Should religious leaders play active role in politics or refrain from stepping into the political sphere?


This is one question that has defied a definite answer over the years, perhaps, because Nigeria is a country made up of diverse religions.


While it is the right of every citizen as provided in Section 40 of the 1999 Constitution (as amended) that: “Every person shall be entitled to assemble freely and associate with other persons, and in particular he may form or belong to any political party, trade union or any other association for the protection of his interests,” many have insisted that religion should be separated from politics.


But, there is a political school, which argues that if celebrities could enjoy political expression, such should not be denied of religious leaders.


This school insists that religious leaders should be entitled to political comments like any other citizen in free societies. According to its members, politics is not bigger than religion, and so, if dabbling into affairs of the state is going to make the difference for the people; religious leaders should influence it smartly.

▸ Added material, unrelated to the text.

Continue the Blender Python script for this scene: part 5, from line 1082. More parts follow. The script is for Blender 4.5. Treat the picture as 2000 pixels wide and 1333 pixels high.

They further argued that religion being the driving force of politics all over the world, to separate them may be the most difficult task. Examples were cited of the considerable political influence by Muslim clerics in countries like Iran as well as political dominance of the Hindu Nationalist Party in India despite the fact that the country is a secular state.


However, there is another political school, which believes that religious leaders should not dabble into politics on the conviction that doing such will amount to hypocrisy, especially as it concerns their teachings. To members of this school, the Church/Mosque and the government are two separate offices and should not be joined.


The fear of this school is the danger of allowing politicians smuggle religion into the nation’s politics. It was argued that the interest of the country and its people would be better served if religious leaders ensure that religion is taken away from politics and by ensuring that politicians do not drag politics into religion.


As the debate rages on the participation of religious leaders in partisan politics, it should however be noted that the separation of religion and state does not mean that those who are religious cannot vote or exercise their right to free speech.


To many, religion remains a driving force for the masses, as affinity exists between adherents and their leaders though the real danger is with those who choose to preach prejudice.